Shirlene Tablada, Coordinator, SHAPES
“It’s very child friendly, which is something that we promote highly. It’s a publication for children, basically in comic form that provides children with really good information about the different safety issues, about illness, accidents, injuries, abuse in the home, chemicals left laying about in the home in a simple way that children could read, that children could understand; and it’s fun.”
Shirlene Tablada is the coordinator for School Health and Physical Education Services, SHAPES. Tablada strongly believes that more needs to be done to protect children’s lives.
Shirlene Tablada
“There is a lot being done with regards to child rights and child protection, but there needs to be more stiffer enforcement of these penalties and there also needs to be more public awareness with regard to child safety.”
The concern prompted SHAPES to produce a weeklong educational display on child safety. The exhibit chronicles the tragic cases of children who have died or been injured in accidents that could have been prevented.
Shenine Valentine, Concerned about crime
“I would want the crime to stop and people stop pulling guns at you for no reason.”

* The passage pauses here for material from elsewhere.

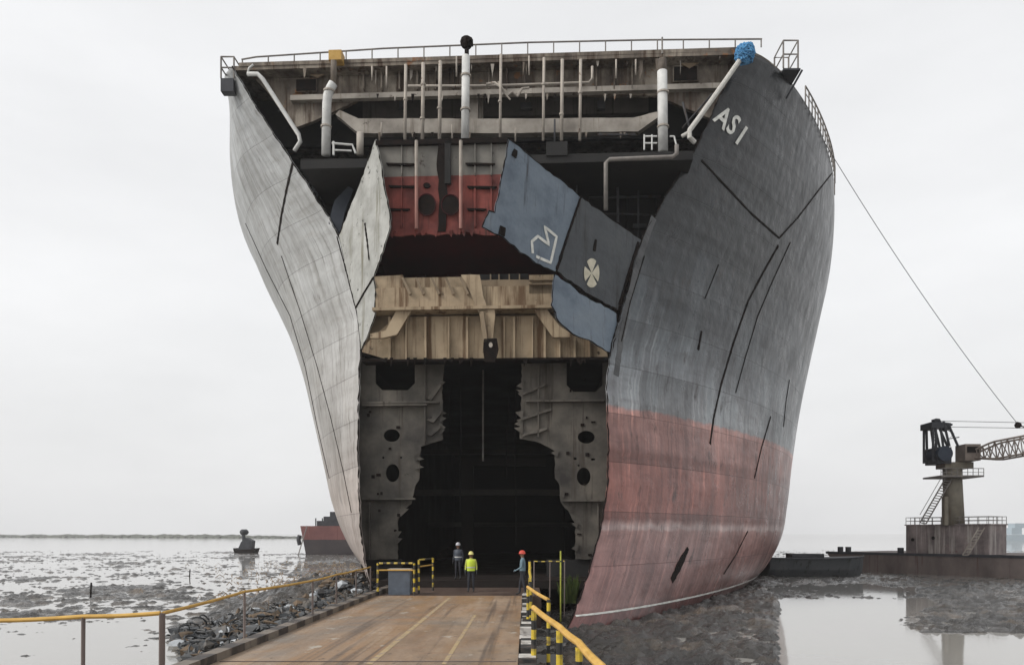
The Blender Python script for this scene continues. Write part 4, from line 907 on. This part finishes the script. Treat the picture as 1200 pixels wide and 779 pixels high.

Kourtney McKay, Concerned about road safety
“When I was coming from my house, a vehicle mi the come and I mi the go round the lane and I nearly got hit by the car.”
Jacqueline Woods
“And knocked off your bicycle.”
Kourtney McKay
“Yes ma’am.”
Eric Reynolds, Concerned about AIDS/HIV
“When children have AIDS they keep them down and it mek dehn can’t grow and…”
Jacqueline Woods
“So they are teased a lot in school?”
Eric Reynolds
“Yes, because once you mek everybody know that, they wah want tek advantage of you. But then, dah noh your fault.”
Shirlene Tablada
“What was really stunning to us was as we tried to collect stories and statistics of children that have been involved in some way in an accident or have been injured as a result of some kind of negligence, it really struck me as we went through the Amandala stories how many outstanding headlines there were, incidents of children who have shot themselves with shotguns that have been left laying around, children drowning in buckets of water, in neighbour’s septic tanks, children being knocked off the bicycles on highways. It really made you realise this is a really, really serious situation in our country and that our children are really not being protected enough.”
Students, teachers and parents are particularly encouraged to see the display at the Leo Bradley Library and to come up with their own ideas as to what can be done to help protect our children. Jacqueline Woods for News 5.
The child safety educational display will run through April fourteenth. Meanwhile, the public is being invited to participate in the bike and run activity that takes place this Saturday. It begins at 6:00 a.m. at the Yabra Green and concludes at Memorial Park.